Personalized pieces

Let's Dance Spring Program is customized to each dancer



Calypso Szyba, a participant in the Let's Dance Spring Program, practices her moves Wednesday for the upcoming show in Oak Creek on Saturday.


Tamara Bereznak, owner, director, producer and choreographer of Let's Dance in Oak Creek directs the practice of some of her youngest students on Wednesday.


Calypso Szyba, a participant in the Let's Dance Spring Program, rests after a practice Wednesday for the upcoming program in Oak Creek on Saturday.


Participants in the Let's Dance Spring Program practice their carousel routine Wednesday for the upcoming show in Oak Creek on Saturday.

— There is a lot involved in being a stage mom for the Let's Dance Spring Program.

"They're all backstage entertaining the 14 three-year-olds and getting them on stage when they need to be there, and giving them Cheerios," said Tamara Bereznak, owner, producer, director and choreographer of Let's Dance.
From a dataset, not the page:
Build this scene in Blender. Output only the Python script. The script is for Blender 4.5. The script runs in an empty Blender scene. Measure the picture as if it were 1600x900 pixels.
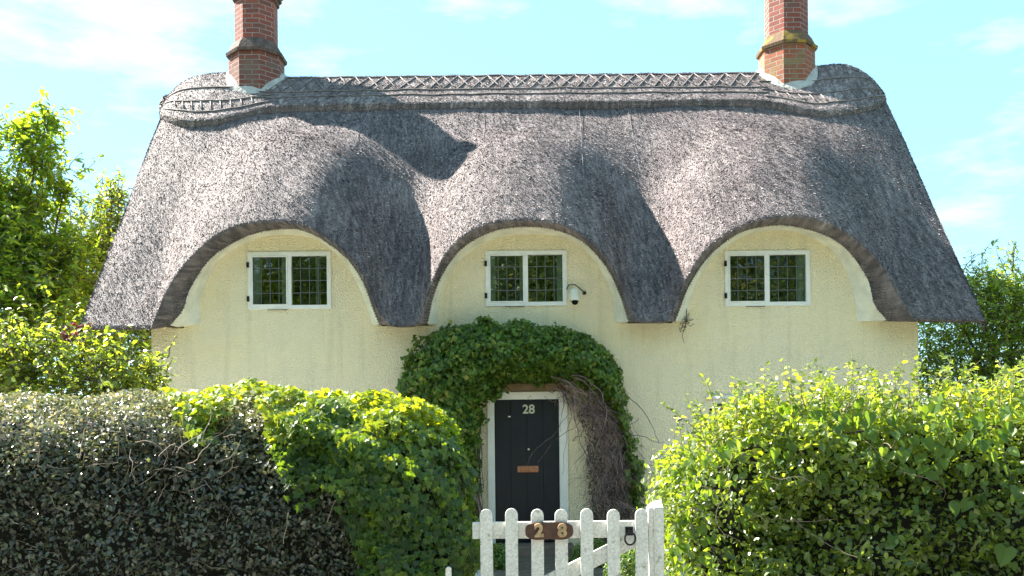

The spring performance will showcase Bereznak's students who range from 3-year-olds to women in their '60s. Each dancer will perform in two routines that embody two different styles of dance. Each piece in the show is tailored to the personalities of the dancers in each class.

"I wait a few weeks after class starts in the fall to get a feel of the students in the classroom," Bereznak said. "I have to get to know the kids and how they would portray a particular piece or characterization."

The music for each piece is chosen the same way.

"The 3-year-olds need Disney and the teens needed something very contemporary," Bereznak said. "They enjoy their music, and that's what I need to adjust to. There's going to be ballet flute to Shakira hip-hop."

Every year, grandparents fly in from out of state to see their grandchildren in a performance that will include tap, jazz, hip-hop, ballet and African dancing.

"You'd think all year round the kids are just fooling around and in their own little world," Bereznak said. "But when you put them on stage and they're smiling and doing it right and feeling it, then you think they really were listening."

Bereznak holds two dress rehearsals every year for the "newbies" and three-year-olds.

"The first dress rehearsal is a disaster," she said. "In the second one, they have the lights in their eyes with people actually watching them, and by the time the program comes around, they got it."

Bereznak's students never fail to instill a sense of pride in her.

"Sometimes I sit in my directing chair and cry because they are feeling it and are proud of what they're doing," she said. "It's great to be a positive influence in their lives and have them feel good about what they are doing and showing (in a performance) that is well attended. It makes me real proud of them."